## BEGIN Recorded data

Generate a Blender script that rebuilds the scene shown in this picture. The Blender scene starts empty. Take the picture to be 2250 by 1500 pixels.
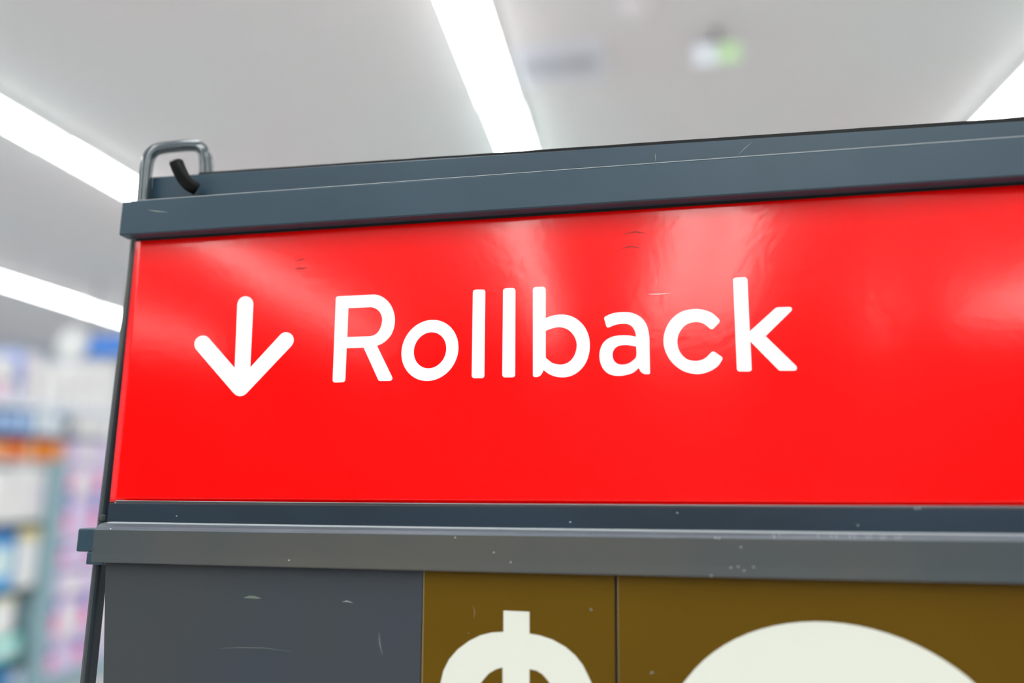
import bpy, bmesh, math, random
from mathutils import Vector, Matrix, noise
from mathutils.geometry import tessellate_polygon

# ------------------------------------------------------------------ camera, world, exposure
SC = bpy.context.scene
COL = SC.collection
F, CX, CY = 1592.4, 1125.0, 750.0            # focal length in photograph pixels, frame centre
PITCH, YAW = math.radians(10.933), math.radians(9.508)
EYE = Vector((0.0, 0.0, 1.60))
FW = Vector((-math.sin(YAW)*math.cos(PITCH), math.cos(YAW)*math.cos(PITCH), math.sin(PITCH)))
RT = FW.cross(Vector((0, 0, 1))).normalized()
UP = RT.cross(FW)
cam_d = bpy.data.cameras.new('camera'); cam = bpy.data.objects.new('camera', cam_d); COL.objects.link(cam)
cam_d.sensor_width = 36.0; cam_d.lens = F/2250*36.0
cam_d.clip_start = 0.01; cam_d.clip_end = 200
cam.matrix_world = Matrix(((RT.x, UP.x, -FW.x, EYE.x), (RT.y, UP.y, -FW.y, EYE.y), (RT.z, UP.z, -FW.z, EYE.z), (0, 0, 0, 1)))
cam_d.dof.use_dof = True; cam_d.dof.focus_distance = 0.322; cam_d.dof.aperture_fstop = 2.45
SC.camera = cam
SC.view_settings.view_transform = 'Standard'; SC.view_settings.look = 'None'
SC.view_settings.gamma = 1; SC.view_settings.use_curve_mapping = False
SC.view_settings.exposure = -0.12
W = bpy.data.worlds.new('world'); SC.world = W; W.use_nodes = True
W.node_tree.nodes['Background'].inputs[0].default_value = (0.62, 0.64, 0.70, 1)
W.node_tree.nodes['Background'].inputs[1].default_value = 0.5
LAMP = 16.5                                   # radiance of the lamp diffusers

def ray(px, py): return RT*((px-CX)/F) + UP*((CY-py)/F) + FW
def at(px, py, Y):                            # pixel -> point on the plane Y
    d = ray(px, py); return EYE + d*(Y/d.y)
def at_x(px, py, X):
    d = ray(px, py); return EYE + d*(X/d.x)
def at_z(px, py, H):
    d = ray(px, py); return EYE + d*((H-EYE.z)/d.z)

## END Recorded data

== Task prompt ==
Everything from the first line of the listing above through the line that contains "from mathutils.geometry import" is to be restated word for word, minus the pictures.

== Answer to the task ==
Generate a Blender script that rebuilds the scene shown in this picture. The Blender scene starts empty. Take the picture to be 2250 by 1500 pixels.
import bpy, bmesh, math, random
from mathutils import Vector, Matrix, noise
from mathutils.geometry import tessellate_polygon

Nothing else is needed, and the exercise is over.